In view of these factors and evidence in the record indicating that modern service stations, by their design and use, have a minimum nuisance factor, the City's refusal to permit the petitioned use is arbitrary and unreasonable.

• 4 Evidence further shows that the subject property is worth $239,600 for service station use; as presently zoned, its value is $147,600. Where it is shown that a substantial loss in value results from the retention of current zoning, the validity of the restriction is tested by whether it promotes the general welfare. (Franz v. Village of Morton Grove (1963), 28 Ill.2d 246, 249.) An appraiser, testifying on behalf of plaintiffs herein, indicated there would be little or no loss to the value of adjoining residential properties if the station were constructed.

None of the adjoining homeowners testified in opposition to the proposed use, nor was there testimony against the use by any of the several intervening residents of the subdivision. The City's expressed concern that construction of this service station would threaten the residential character of the area, does not seem to be shared by the residents.
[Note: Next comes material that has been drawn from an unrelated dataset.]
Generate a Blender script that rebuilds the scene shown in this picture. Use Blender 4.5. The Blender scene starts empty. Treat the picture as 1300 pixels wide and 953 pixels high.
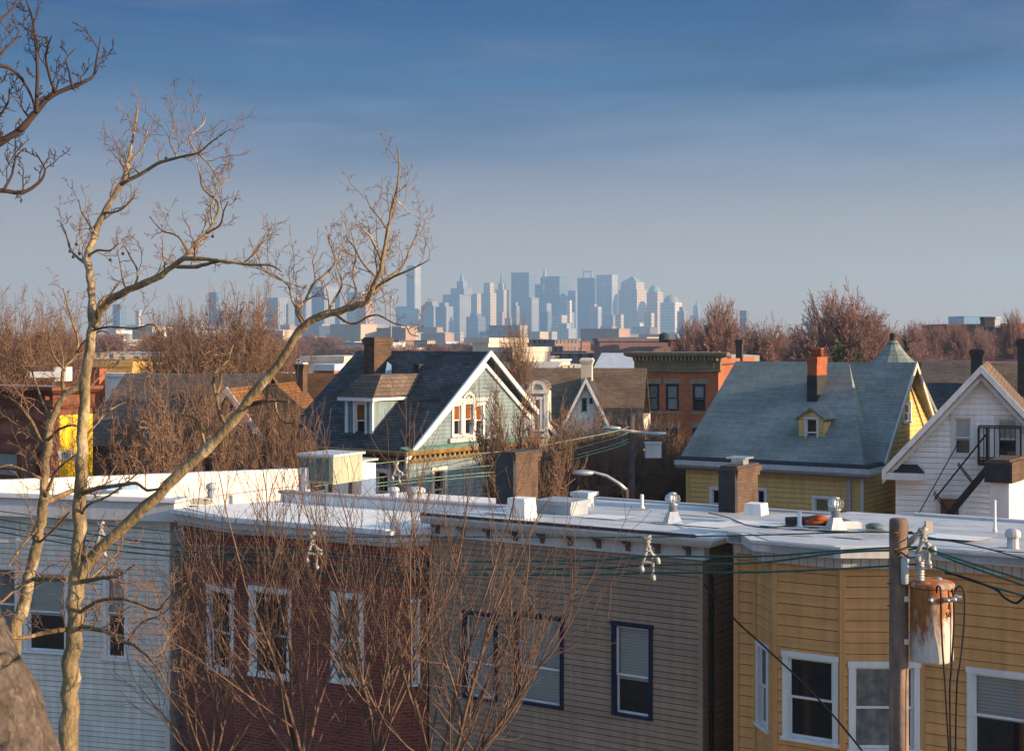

• 5 The record affords no evidence to show that a substantial public interest would be served by denial of the proposed use. Where the public gain is small compared to the hardship imposed on the property owner, the presumption of the validity of the ordinance will be overcome. Westfield v. City of Chicago (1962), 26 Ill.2d 526, 531; Peo. ex rel. Chi. Title & Trust Co. v. Reiter (1962), 25 Ill.2d 41, 45; Marquette Nat. Bk. v. County of Cook (1962), 24 Ill.2d 497, 502.

• 6 Finding no reasonable basis for adhering to the present zoning classification of the subject premises, we hold that the ordinance was unconstitutional as applied to plaintiffs' property. The judgment of Circuit Court of Winnebago County is reversed and the cause remanded with directions to grant the relief prayed.

Reversed and remanded with directions.